8. The slide cushion device of a press machine according to claim 7, wherein

the slide cushion hydraulic device includes a first solenoid valve that switches pressure to be applied to a pilot port of the logic valve to any one of the pilot pressure and the system pressure.

9. The slide cushion device of a press machine according to claim 8, wherein

the slide cushion hydraulic device includes a second solenoid valve that is provided between the cushion pressure generating line and the system pressure acting line to open and close a line between the cushion pressure generating line and the system pressure acting line.

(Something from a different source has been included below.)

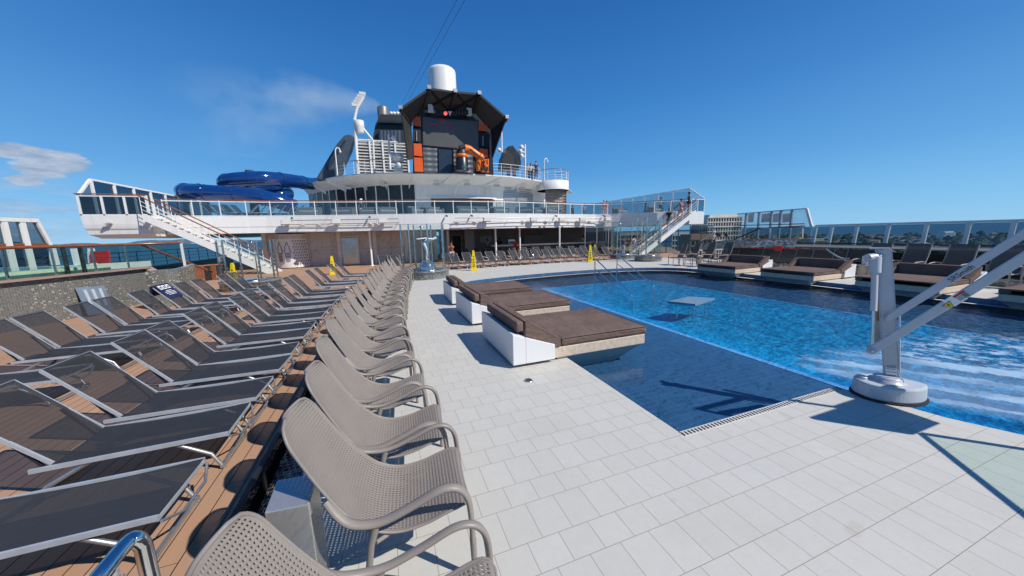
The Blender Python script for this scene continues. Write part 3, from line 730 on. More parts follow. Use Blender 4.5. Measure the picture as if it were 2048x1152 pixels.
for nm, p0, p1, w_ in (('lifting_arm', a0, a1, .070), ('lifting_arm', c0, c1_, .082)):
    q = plank(p0, p1, w_, .045).build(nm, LIFTW, r, bevel=.008)
    cp = MB(); d_ = fac; T = d_.to_track_quat('Z', 'Y').to_matrix()
    cp.lathe([(w_/2, -.0225), (w_/2, .0225), (.0001, .0225)], p0, 18, T=T); cp.build('rounded_end', LIFTW, q)
for px, py in ((1778, 628), (1786, 669), (1743, 697)):
    T = fac.to_track_quat('Z', 'Y').to_matrix(); MB().lathe([(.014, 0), (.014, .012), (.001, .016)], LP(px, py, Dm)+fwd*1.3+fac*.02, 12, T=T).build('pivot_bolt', CHROME, r)
# actuator
h0 = LP(1749, 524, Dm); 
MB().tube([LP(1735, 516, Dm), LP(1770, 512, Dm)], .045, 14).build('motor_housing', LIFTW, r)
MB().tube([LP(1750, 515, Dm), LP(1750, 546, Dm)], [.058, .05], 14).build('gearbox', LIFTW, r)
MB().tube([LP(1750, 540, Dm), LP(1747, 622, Dm)], .030, 12).build('actuator_tube', LIFTW, r)
MB().tube([LP(1747, 618, Dm), LP(1744, 694, Dm)], .016, 10).build('actuator_rod', STEEL, r)
MB().tube(crom([LP(1755, 510, Dm), LP(1754, 502, Dm), LP(1758, 499, Dm), LP(1763, 504, Dm)], 4), .009, 6).build('cable', LIFTW, r)
MB().tube(crom([LP(1795, 740, Dm-.1), LP(1799, 752, Dm-.1), LP(1807, 762, Dm-.1), LP(1804, 772, Dm-.05)], 4), .006, 6).build('cable', LIFTW, r)
MB().tube([LP(1799, 620, Dm-.1), LP(1799, 745, Dm-.1)], .008, 6).build('cable', LIFTW, r)
plank(LP(1768, 608, Dm)-fac*.12, LP(1758, 700, Dm)-fac*.12, .12, .05).build('battery_case', M('beige_case', (.45, .42, .36), .5), r, bevel=.01)
plank(LP(1762, 603, Dm)-fac*.13, LP(1756, 690, Dm)-fac*.13, .05, .03).build('tan_strap', M('tan_leather', (.28, .15, .07), .6), r)
def onarm(p0, p1, f, w_, l, off, mat, nm, par, th=.004, depth=.0235):
    d_ = (p1-p0).normalized(); c_ = lerp(p0, p1, f)+fac*depth; s_ = d_.cross(fac).normalized()*off
    o = plank(c_+s_-d_*l/2, c_+s_+d_*l/2, w_, th); return o.build(nm, mat, par)
LFT = [q for q in r.children if q.name.startswith('lifting_arm')]
onarm(c0, c1_, .36, .088, .13, 0, TEXTW, 'warning_label', r, .003, .0245)
onarm(c0, c1_, .385, .018, .09, -.026, REDM, 'red_heading', r, .003, .027)
for k in range(4): onarm(c0, c1_, .385, .004, .085, -.008+k*.011, INK, 'print_line', r, .003, .027)
# yellow warning triangle
d_ = (c1_-c0).normalized(); cc_ = lerp(c0, c1_, .335)+fac*.027; 
tri = [cc_+Vector((0, 0, .034)), cc_+side*.042+Vector((0, 0, -.03)), cc_-side*.042+Vector((0, 0, -.03))]
MB().slab(tri, .003, fac).build('warning_triangle', INK, r); ct = sum(tri, Vector())/3
MB().slab([ct+(q-ct)*.8+fac*.003 for q in tri], .003, fac).build('triangle_field', YELLOW, r)
MB().slab([ct+(q-ct)*.3+fac*.006 for q in tri], .003, fac).build('triangle_mark', INK, r)
onarm(Vector(m0), Vector(m1), .10, .085, .085, 0, TEXTW, 'data_plate', r, .003, .039)
for k in range(4): onarm(Vector(m0), Vector(m1), .075+k*.022, .07, .004, 0, INK, 'print_line', r, .003, .042)
def text(s_, size, mat, par, M3, loc, name='lettering', ext=.001, font=None):
    cu = bpy.data.curves.new(name, 'FONT'); cu.body = s_; cu.size = size; cu.extrude = ext; cu.align_x = 'CENTER'; cu.align_y = 'CENTER'
    o = bpy.data.objects.new(name, cu); COL.objects.link(o); dg = bpy.context.evaluated_depsgraph_get()
    me = bpy.data.meshes.new_from_object(o.evaluated_get(dg)); bpy.data.objects.remove(o); me.materials.clear(); me.materials.append(mat)
    ob = bpy.data.objects.new(name, me); COL.objects.link(ob); ob.matrix_local = Matrix.Translation(loc) @ M3.to_4x4()
    if par is not None: ob.parent = par
    return ob
d_ = (a1-a0).normalized(); vv = fac.cross(d_).normalized()
text('SRSmith', .062, INK, r, Matrix((d_, vv, fac)).transposed(), lerp(a0, a1, .335)+fac*.026, 'brand_lettering')
# seat hanging from the arms, outside the picture on the right
s0 = lerp(a0, a1, .93); 
MB().tube([a1, c1_, c1_+Vector((0, 0, -1.0))], .03, 8).build('seat_hanger', LIFTW, r)
sb = c1_+Vector((0, 0, -1.0)); q = MB(); q.box(sb.x-.27, sb.x+.27, sb.y-.25, sb.y+.27, sb.z-.08, sb.z); q.box(sb.x-.27, sb.x+.27, sb.y-.30, sb.y-.24, sb.z-.08, sb.z+.62); q.build('seat', LIFTW, r, bevel=.03)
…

10. The slide cushion device of a press machine according to claim 9, further comprising:

a controller configured to control the first solenoid valve and the second solenoid valve, wherein the controller controls the first solenoid valve so that the pilot pressure is applied to the pilot port of the logic valve during a descending period of the slide, and the second solenoid valve so that the second solenoid valve is opened during a rising period of the slide.

11. The slide cushion device of a press machine according to claim 7, wherein

the cushion pressure generating line is connected through a check valve to a cushion pressure preceding pressurization line through which operation fluid pressurized by an external hydraulic device can be supplied, and

the system pressure acting line is connected through a relief valve to a preceding pressurized fluid volume discharge line.

12. The slide cushion device of a press machine according to claim 4, wherein

the slide cushion hydraulic device is filled with pressurized operation fluid, and

no hydraulic pump for pressurizing and supplying the operation fluid is provided between the cushion pressure generating line and the system pressure acting line.